Punishment for furnishing false or incorrect information at time of incorporation-

The Companies Act, 2013 prescribes severe punishment for furnishing false or incorrect information at the time of incorporation. These are as follows:

If a person provides any inaccurate or misleading information or suppresses any material information that he or she is aware of in any of the documents submitted with the Registrar in connection with the registration of a company, he or she shall be liable for action under Section 447. [Section 7(5) of the Rules].

Where a company has been incorporated by offering misleading or inaccurate representation or by suppressing any material fact or data in any of the documents or records submitted or rendered for the incorporation of that company or by malicious action, the promoters shall each be liable for the acts referred to in Section 447 as the first directors. [Section 7(6)].
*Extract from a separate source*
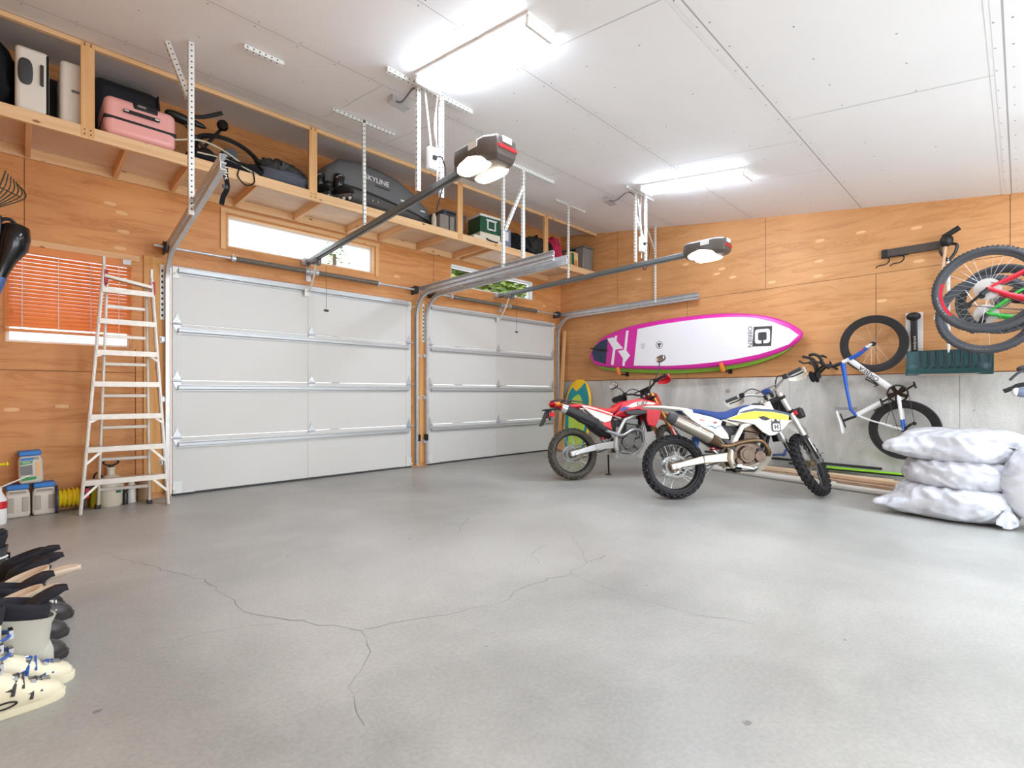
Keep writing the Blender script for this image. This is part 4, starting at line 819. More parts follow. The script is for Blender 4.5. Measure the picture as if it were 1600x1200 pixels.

After incorporation a company:

It enjoys advantages such as; independent corporate existence, limited liability, separate property (owning, enjoying and disposing property in its own name), perpetual succession (no allotted span of life), capable of enforcing its legal rights or be sued for breach of legal duties, enabling transferability of shares, separation of management and ownership and lastly, allowance for raising capital from public.

It suffers disadvantages such as; formality and complications (incorporation is time consuming, expensive and formal process), loss of privacy, corporate governance, and lifting the corporate veil.